Records for processing

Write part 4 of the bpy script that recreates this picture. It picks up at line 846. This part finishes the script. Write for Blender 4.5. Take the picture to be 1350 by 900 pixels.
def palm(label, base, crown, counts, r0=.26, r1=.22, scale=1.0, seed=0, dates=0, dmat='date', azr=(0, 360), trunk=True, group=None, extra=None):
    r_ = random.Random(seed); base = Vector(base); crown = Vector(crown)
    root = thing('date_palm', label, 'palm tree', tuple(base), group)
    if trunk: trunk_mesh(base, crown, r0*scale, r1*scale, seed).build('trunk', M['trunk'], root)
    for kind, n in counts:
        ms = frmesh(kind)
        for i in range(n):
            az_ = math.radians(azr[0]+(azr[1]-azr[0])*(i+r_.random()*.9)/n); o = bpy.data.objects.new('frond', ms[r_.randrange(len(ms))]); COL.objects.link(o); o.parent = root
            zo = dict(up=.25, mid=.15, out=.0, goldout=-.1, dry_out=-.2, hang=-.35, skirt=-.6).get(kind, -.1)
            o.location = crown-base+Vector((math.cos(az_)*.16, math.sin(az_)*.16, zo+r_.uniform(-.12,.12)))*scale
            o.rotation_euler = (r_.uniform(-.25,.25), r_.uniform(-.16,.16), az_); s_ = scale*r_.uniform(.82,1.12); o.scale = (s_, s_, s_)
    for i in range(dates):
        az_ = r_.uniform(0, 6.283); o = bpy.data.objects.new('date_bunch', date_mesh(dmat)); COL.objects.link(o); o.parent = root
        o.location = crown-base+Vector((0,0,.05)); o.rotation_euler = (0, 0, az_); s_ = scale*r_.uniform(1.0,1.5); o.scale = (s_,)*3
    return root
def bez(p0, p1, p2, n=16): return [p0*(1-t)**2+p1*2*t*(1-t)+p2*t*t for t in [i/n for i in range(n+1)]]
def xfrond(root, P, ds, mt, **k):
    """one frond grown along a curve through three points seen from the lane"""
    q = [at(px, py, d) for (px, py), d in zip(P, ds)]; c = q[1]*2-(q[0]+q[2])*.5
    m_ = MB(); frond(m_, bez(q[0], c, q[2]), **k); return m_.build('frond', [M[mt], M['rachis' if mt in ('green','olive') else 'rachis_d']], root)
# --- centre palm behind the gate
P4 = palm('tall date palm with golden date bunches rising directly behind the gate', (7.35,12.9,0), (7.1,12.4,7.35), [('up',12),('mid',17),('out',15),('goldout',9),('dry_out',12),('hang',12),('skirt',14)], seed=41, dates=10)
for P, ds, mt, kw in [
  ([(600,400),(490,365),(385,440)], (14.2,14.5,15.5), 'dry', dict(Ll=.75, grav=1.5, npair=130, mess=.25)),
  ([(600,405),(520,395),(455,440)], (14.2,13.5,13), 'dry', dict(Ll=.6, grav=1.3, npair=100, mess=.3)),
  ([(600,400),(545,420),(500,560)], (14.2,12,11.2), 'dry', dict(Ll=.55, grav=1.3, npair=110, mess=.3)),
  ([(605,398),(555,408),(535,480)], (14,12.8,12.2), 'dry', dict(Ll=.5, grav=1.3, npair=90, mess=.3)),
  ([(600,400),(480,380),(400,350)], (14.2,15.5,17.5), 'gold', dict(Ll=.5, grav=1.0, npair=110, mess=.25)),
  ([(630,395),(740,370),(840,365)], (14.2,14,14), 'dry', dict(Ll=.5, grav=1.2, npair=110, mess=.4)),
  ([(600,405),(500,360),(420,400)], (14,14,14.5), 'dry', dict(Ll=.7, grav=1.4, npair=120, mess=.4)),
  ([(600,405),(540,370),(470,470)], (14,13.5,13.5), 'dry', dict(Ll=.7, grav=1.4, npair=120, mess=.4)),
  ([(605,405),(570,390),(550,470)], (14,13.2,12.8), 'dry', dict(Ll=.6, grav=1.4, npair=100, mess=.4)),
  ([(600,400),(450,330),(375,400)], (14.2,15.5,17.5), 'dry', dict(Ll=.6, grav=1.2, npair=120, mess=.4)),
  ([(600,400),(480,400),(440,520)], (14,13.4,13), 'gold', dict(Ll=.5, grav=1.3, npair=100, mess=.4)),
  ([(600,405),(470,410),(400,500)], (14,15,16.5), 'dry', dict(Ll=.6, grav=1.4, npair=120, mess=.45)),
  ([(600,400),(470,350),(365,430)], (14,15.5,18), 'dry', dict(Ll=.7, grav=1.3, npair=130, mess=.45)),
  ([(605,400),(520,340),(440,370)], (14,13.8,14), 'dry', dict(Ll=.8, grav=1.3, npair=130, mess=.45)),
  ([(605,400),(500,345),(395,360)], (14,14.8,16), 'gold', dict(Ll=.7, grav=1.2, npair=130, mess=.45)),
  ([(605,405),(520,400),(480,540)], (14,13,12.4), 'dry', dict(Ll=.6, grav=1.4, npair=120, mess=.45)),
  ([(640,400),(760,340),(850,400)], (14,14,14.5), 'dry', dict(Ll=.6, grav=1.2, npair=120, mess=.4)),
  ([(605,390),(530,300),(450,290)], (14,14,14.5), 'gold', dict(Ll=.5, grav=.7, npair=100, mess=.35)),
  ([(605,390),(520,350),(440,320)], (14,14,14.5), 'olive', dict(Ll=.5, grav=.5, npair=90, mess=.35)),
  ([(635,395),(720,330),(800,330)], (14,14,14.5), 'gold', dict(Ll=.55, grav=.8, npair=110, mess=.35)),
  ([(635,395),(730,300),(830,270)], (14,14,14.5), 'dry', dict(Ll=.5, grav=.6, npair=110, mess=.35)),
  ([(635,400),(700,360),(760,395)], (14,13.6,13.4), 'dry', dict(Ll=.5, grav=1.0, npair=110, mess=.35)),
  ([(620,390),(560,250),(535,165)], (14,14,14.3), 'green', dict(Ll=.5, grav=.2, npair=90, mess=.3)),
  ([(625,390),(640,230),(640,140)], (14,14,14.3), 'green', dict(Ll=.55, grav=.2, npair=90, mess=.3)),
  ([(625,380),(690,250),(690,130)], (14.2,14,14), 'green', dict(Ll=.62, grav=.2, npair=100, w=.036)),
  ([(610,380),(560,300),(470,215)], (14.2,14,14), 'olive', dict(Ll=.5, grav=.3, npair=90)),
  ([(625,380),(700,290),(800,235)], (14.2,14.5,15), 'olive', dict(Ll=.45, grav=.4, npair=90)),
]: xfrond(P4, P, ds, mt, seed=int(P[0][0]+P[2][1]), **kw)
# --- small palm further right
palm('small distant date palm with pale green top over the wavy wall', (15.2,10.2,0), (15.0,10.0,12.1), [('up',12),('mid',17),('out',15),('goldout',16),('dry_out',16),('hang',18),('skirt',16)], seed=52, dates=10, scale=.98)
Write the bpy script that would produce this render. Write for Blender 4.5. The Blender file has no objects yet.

Written request
Write out every line of the material again, exactly as it reads.

Reply to the exercise
Write part 4 of the bpy script that recreates this picture. It picks up at line 846. This part finishes the script. Write for Blender 4.5. Take the picture to be 1350 by 900 pixels.
def palm(label, base, crown, counts, r0=.26, r1=.22, scale=1.0, seed=0, dates=0, dmat='date', azr=(0, 360), trunk=True, group=None, extra=None):
    r_ = random.Random(seed); base = Vector(base); crown = Vector(crown)
    root = thing('date_palm', label, 'palm tree', tuple(base), group)
    if trunk: trunk_mesh(base, crown, r0*scale, r1*scale, seed).build('trunk', M['trunk'], root)
    for kind, n in counts:
        ms = frmesh(kind)
        for i in range(n):
            az_ = math.radians(azr[0]+(azr[1]-azr[0])*(i+r_.random()*.9)/n); o = bpy.data.objects.new('frond', ms[r_.randrange(len(ms))]); COL.objects.link(o); o.parent = root
            zo = dict(up=.25, mid=.15, out=.0, goldout=-.1, dry_out=-.2, hang=-.35, skirt=-.6).get(kind, -.1)
            o.location = crown-base+Vector((math.cos(az_)*.16, math.sin(az_)*.16, zo+r_.uniform(-.12,.12)))*scale
            o.rotation_euler = (r_.uniform(-.25,.25), r_.uniform(-.16,.16), az_); s_ = scale*r_.uniform(.82,1.12); o.scale = (s_, s_, s_)
    for i in range(dates):
        az_ = r_.uniform(0, 6.283); o = bpy.data.objects.new('date_bunch', date_mesh(dmat)); COL.objects.link(o); o.parent = root
        o.location = crown-base+Vector((0,0,.05)); o.rotation_euler = (0, 0, az_); s_ = scale*r_.uniform(1.0,1.5); o.scale = (s_,)*3
    return root
def bez(p0, p1, p2, n=16): return [p0*(1-t)**2+p1*2*t*(1-t)+p2*t*t for t in [i/n for i in range(n+1)]]
def xfrond(root, P, ds, mt, **k):
    """one frond grown along a curve through three points seen from the lane"""
    q = [at(px, py, d) for (px, py), d in zip(P, ds)]; c = q[1]*2-(q[0]+q[2])*.5
    m_ = MB(); frond(m_, bez(q[0], c, q[2]), **k); return m_.build('frond', [M[mt], M['rachis' if mt in ('green','olive') else 'rachis_d']], root)
# --- centre palm behind the gate
P4 = palm('tall date palm with golden date bunches rising directly behind the gate', (7.35,12.9,0), (7.1,12.4,7.35), [('up',12),('mid',17),('out',15),('goldout',9),('dry_out',12),('hang',12),('skirt',14)], seed=41, dates=10)
for P, ds, mt, kw in [
  ([(600,400),(490,365),(385,440)], (14.2,14.5,15.5), 'dry', dict(Ll=.75, grav=1.5, npair=130, mess=.25)),
  ([(600,405),(520,395),(455,440)], (14.2,13.5,13), 'dry', dict(Ll=.6, grav=1.3, npair=100, mess=.3)),
  ([(600,400),(545,420),(500,560)], (14.2,12,11.2), 'dry', dict(Ll=.55, grav=1.3, npair=110, mess=.3)),
  ([(605,398),(555,408),(535,480)], (14,12.8,12.2), 'dry', dict(Ll=.5, grav=1.3, npair=90, mess=.3)),
  ([(600,400),(480,380),(400,350)], (14.2,15.5,17.5), 'gold', dict(Ll=.5, grav=1.0, npair=110, mess=.25)),
  ([(630,395),(740,370),(840,365)], (14.2,14,14), 'dry', dict(Ll=.5, grav=1.2, npair=110, mess=.4)),
  ([(600,405),(500,360),(420,400)], (14,14,14.5), 'dry', dict(Ll=.7, grav=1.4, npair=120, mess=.4)),
  ([(600,405),(540,370),(470,470)], (14,13.5,13.5), 'dry', dict(Ll=.7, grav=1.4, npair=120, mess=.4)),
  ([(605,405),(570,390),(550,470)], (14,13.2,12.8), 'dry', dict(Ll=.6, grav=1.4, npair=100, mess=.4)),
  ([(600,400),(450,330),(375,400)], (14.2,15.5,17.5), 'dry', dict(Ll=.6, grav=1.2, npair=120, mess=.4)),
  ([(600,400),(480,400),(440,520)], (14,13.4,13), 'gold', dict(Ll=.5, grav=1.3, npair=100, mess=.4)),
  ([(600,405),(470,410),(400,500)], (14,15,16.5), 'dry', dict(Ll=.6, grav=1.4, npair=120, mess=.45)),
  ([(600,400),(470,350),(365,430)], (14,15.5,18), 'dry', dict(Ll=.7, grav=1.3, npair=130, mess=.45)),
  ([(605,400),(520,340),(440,370)], (14,13.8,14), 'dry', dict(Ll=.8, grav=1.3, npair=130, mess=.45)),
  ([(605,400),(500,345),(395,360)], (14,14.8,16), 'gold', dict(Ll=.7, grav=1.2, npair=130, mess=.45)),
  ([(605,405),(520,400),(480,540)], (14,13,12.4), 'dry', dict(Ll=.6, grav=1.4, npair=120, mess=.45)),
  ([(640,400),(760,340),(850,400)], (14,14,14.5), 'dry', dict(Ll=.6, grav=1.2, npair=120, mess=.4)),
  ([(605,390),(530,300),(450,290)], (14,14,14.5), 'gold', dict(Ll=.5, grav=.7, npair=100, mess=.35)),
  ([(605,390),(520,350),(440,320)], (14,14,14.5), 'olive', dict(Ll=.5, grav=.5, npair=90, mess=.35)),
  ([(635,395),(720,330),(800,330)], (14,14,14.5), 'gold', dict(Ll=.55, grav=.8, npair=110, mess=.35)),
  ([(635,395),(730,300),(830,270)], (14,14,14.5), 'dry', dict(Ll=.5, grav=.6, npair=110, mess=.35)),
  ([(635,400),(700,360),(760,395)], (14,13.6,13.4), 'dry', dict(Ll=.5, grav=1.0, npair=110, mess=.35)),
  ([(620,390),(560,250),(535,165)], (14,14,14.3), 'green', dict(Ll=.5, grav=.2, npair=90, mess=.3)),
  ([(625,390),(640,230),(640,140)], (14,14,14.3), 'green', dict(Ll=.55, grav=.2, npair=90, mess=.3)),
  ([(625,380),(690,250),(690,130)], (14.2,14,14), 'green', dict(Ll=.62, grav=.2, npair=100, w=.036)),
  ([(610,380),(560,300),(470,215)], (14.2,14,14), 'olive', dict(Ll=.5, grav=.3, npair=90)),
  ([(625,380),(700,290),(800,235)], (14.2,14.5,15), 'olive', dict(Ll=.45, grav=.4, npair=90)),
]: xfrond(P4, P, ds, mt, seed=int(P[0][0]+P[2][1]), **kw)
# --- small palm further right
palm('small distant date palm with pale green top over the wavy wall', (15.2,10.2,0), (15.0,10.0,12.1), [('up',12),('mid',17),('out',15),('goldout',16),('dry_out',16),('hang',18),('skirt',16)], seed=52, dates=10, scale=.98)
Write the bpy script that would produce this render. Write for Blender 4.5. The Blender file has no objects yet.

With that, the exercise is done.